Reconcile billings
A billing reconciliation is a comparison between expected billings (based on a calculation) and actual billings in order to identify billing variances.
The Billing Reconciliation report calculates cumulative current billings based on the formula Actual Usage x Current Billing Rates. This is then compared with actual billings, and the billing variance is calculated.
Substantial billing variances should always be investigated.
Navigate to MARC > MARC Admin > Billings > Billings Reconciliation.
An example of the report is shown in the screenshot below.
- Expected Billing is the billing amount AMT calculated based on actual usages entered into AMT, and the current projection's billing schedule.
- Actual Billings are imported into AMT from the enterprise resource planning system.
- Obtain copies of actual customer invoices and reconcile with actual billings to verify data interfaces.
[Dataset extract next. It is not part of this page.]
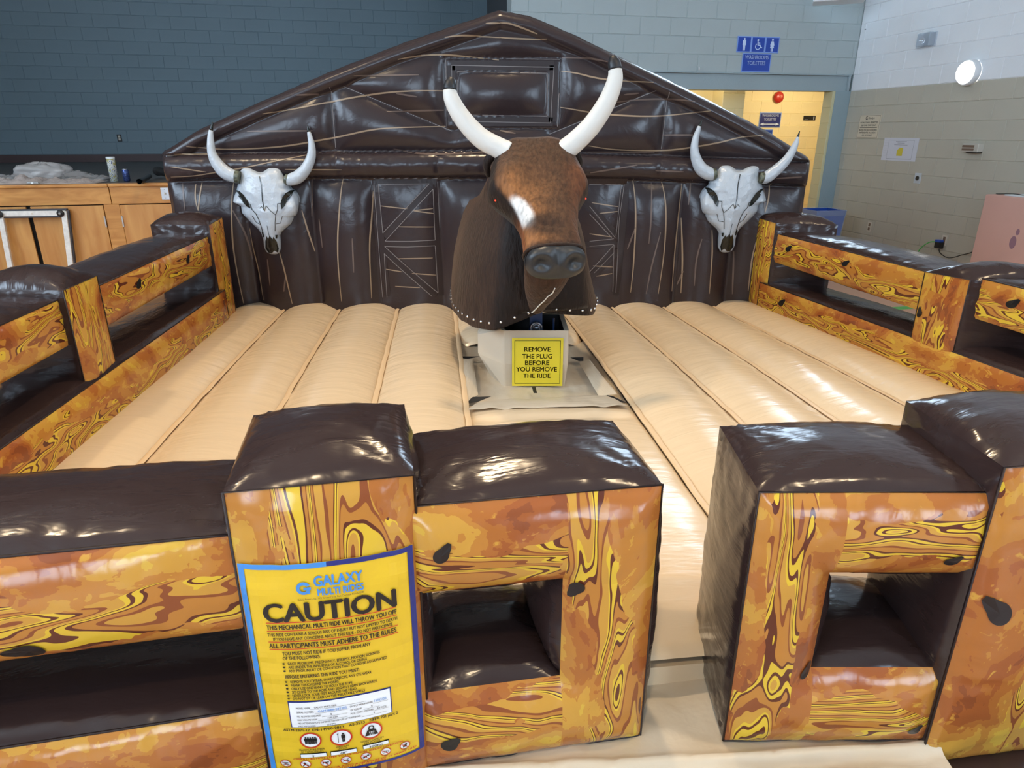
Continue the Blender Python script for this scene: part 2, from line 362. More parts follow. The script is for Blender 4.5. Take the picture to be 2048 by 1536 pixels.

- Be sure that actual billing periods coincide with budget periods (accounting invoice time lag effect).
- Compare actual billing rates from invoices to current projection billing rates.
- Compare current projection billing steps with maintenance contract.
- Set the Use Actual UOM reading to base the report's calculations on usage readings entered into AMT (AMT automatically calculates expected usages based on an asset's usage profile until an actual usage is entered.
- If a variance exists, the administrator should ask the contract manger to investigate.
- Once the reconciliation is validated, the contract manager signs off on the reconciliation between AMT and the enterprise resource planning system.